The Important Questions Every Homeowner Should Ask a Landscape Gardener


Finding a list of companies which provide landscape gardening services in the Perth area is easy enough, but finding the right one for your outdoor living project may prove to be a bit more difficult. Before you sign any contracts with a landscaping company, it is important that you receive thoughtful and reassuring responses to the six questions below.

Why Did You Enter into the Landscaping Business?

Some landscaping companies may have entered into this space because they enjoy running their own business while others love being outdoors and have a passion for creating gorgeous outdoor spaces. The reason behind why they do landscaping will give you an idea of how committed they will be to your project.
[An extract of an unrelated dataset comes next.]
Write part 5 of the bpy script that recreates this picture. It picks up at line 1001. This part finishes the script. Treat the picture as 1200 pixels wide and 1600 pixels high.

What Sort of Training Have You Had?

A lot of landscapers will have learned their trade through years of experience and practice. Many of them will have explored additional training to support their craft, while others may not have. Training is important, but the real indication of the quality of work they will provide will be revealed through their portfolio.

May I See Your Portfolio?

If the landscape gardener has a website, they will likely have a large portfolio online showcasing the beautiful outdoor living spaces they have designed and built for past clients. Before you become enamoured by the work they can produce, be logical about your approach when viewing their portfolio. Focus on projects which are be similar to what you will want to have done in your own backyard when assessing the quality of the landscaping artist’s work.

The Contract

Once you have narrowed your landscaping options down to a handful of potential companies, it is time to start discussing the contract. The contract you sign should cover a number of aspects of the job, including:

When Will You Start the Project and When Will It End?

It is important that you know exactly what day the landscaper will arrive and start getting down to work. The end date will likely be an estimated end date and may vary due to a number of factors, such as:

  • The weather;
  • The availability of contractors; and
  • Unforeseen issues which may arise.

What Work Is Included in the Cost?

Do not assume that mowing, weeding and post-project clean-up is included in your contract. Make sure that the contract is as detailed as possible so that your garden will meet your expectations. For example, if you want your fruit tree to be pruned back to a certain diameter, specify what that is in the contract.

What Is the Cost Breakdown?

Every service you are provided with will have a price tag attached to it. Ask about whether you are paying for the entire job or if you will be charged by the hour for the services. Be sure to include a “not to exceed” statement within the contract for each service so that you do not receive a large and unexpected bill at the end of the project.